音楽に偏愛があるからといって、それでもって自分を表現するだけの才能は残念ながらなかった。でも、聴いたものは脳の奥にとどまってくれて、何かのおりにその断片がよみがえることがあると、雲間から陽光が漏れ出るような恩寵をおぼえる。

このひと月はしあわせにも音楽に満たされることになった。
序幕は恒例の「熱狂の日」音楽祭。連休のまっただなか、東京国際フォーラムを中心に、丸の内一帯の建物の内外は、名手たちの演奏で盛り上がる。基本的にフランスを中心にしたヨーロッパのクラシック音楽が、毎年異なったテーマのもとに集まってくる。

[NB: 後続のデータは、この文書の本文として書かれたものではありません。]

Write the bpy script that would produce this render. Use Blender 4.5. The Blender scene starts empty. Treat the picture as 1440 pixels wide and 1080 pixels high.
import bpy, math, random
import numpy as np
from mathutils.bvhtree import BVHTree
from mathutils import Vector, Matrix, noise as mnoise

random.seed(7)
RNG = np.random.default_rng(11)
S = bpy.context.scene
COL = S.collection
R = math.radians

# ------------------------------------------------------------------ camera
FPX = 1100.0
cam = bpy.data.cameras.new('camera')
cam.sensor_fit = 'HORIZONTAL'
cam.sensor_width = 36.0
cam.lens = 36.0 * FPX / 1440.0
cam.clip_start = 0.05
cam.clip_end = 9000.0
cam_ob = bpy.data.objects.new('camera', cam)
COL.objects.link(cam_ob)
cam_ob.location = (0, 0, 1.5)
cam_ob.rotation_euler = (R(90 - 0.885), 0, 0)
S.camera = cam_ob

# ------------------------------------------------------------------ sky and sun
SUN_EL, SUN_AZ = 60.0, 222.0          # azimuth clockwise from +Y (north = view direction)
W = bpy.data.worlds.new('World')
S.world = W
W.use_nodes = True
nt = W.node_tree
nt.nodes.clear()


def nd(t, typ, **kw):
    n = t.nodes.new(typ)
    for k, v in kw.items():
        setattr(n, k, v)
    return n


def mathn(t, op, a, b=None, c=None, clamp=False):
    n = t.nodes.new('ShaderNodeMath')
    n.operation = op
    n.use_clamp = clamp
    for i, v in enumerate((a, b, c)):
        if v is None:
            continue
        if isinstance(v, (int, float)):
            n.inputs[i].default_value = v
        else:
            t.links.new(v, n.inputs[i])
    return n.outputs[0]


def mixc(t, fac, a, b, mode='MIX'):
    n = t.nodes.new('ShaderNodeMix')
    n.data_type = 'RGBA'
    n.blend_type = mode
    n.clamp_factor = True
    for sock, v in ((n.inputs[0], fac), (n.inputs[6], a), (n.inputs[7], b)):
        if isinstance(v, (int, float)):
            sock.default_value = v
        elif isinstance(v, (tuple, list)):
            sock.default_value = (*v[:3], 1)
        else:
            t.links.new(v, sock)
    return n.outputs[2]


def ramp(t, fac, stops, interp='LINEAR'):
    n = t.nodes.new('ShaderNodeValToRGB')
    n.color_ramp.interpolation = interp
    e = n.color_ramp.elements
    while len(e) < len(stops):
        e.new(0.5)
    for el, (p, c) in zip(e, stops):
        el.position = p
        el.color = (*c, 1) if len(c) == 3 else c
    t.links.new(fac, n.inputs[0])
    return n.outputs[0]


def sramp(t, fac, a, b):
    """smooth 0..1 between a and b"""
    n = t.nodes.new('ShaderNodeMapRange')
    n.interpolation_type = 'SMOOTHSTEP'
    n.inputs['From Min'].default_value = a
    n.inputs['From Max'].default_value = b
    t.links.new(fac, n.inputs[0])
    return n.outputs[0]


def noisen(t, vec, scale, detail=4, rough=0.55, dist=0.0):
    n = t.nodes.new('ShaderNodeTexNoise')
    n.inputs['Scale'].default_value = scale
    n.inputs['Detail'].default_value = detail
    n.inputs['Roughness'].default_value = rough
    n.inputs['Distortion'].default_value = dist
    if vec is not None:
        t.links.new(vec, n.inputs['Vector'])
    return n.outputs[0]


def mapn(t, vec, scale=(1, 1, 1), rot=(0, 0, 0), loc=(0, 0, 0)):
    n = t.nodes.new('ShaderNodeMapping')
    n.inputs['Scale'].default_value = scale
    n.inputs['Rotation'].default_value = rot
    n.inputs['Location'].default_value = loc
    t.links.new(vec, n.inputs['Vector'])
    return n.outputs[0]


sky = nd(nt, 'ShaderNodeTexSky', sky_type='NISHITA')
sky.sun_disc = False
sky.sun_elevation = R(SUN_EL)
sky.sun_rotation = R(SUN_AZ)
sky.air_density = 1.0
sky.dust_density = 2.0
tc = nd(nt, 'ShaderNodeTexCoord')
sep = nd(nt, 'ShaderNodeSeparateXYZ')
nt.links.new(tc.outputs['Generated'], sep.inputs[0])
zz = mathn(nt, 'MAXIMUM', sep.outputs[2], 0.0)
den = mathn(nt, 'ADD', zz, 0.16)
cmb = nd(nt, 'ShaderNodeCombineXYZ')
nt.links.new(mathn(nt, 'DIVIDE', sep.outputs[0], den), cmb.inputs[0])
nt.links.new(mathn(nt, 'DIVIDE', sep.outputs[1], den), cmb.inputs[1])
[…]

フランス人の世界観まるだしの企画ではあるが、肝心なのは、いい演奏を浴びることができるというところにある。前もってコンサート・ホールでの公演の切符を手に入れて、構えて聴くのもいい。でも、あちこちに設けられた無料のステージで繰り広げられる演奏が、何の構えのない心に浸透してくる。そういうなか、自分の聴いてきた音楽のフレーズが自然とよみがえってくる。そこには言葉は介在しない。ひたすら、音のかたまりが記憶からこぼれでてくるのだ。

その後も心に染みる演奏をいろいろと聴くことになった。音楽のおかげで言葉が塞き止められてしまったと言えようか。今月、当ブログが留守同然だったのはそんなわけだ(ただの言い訳だろう)。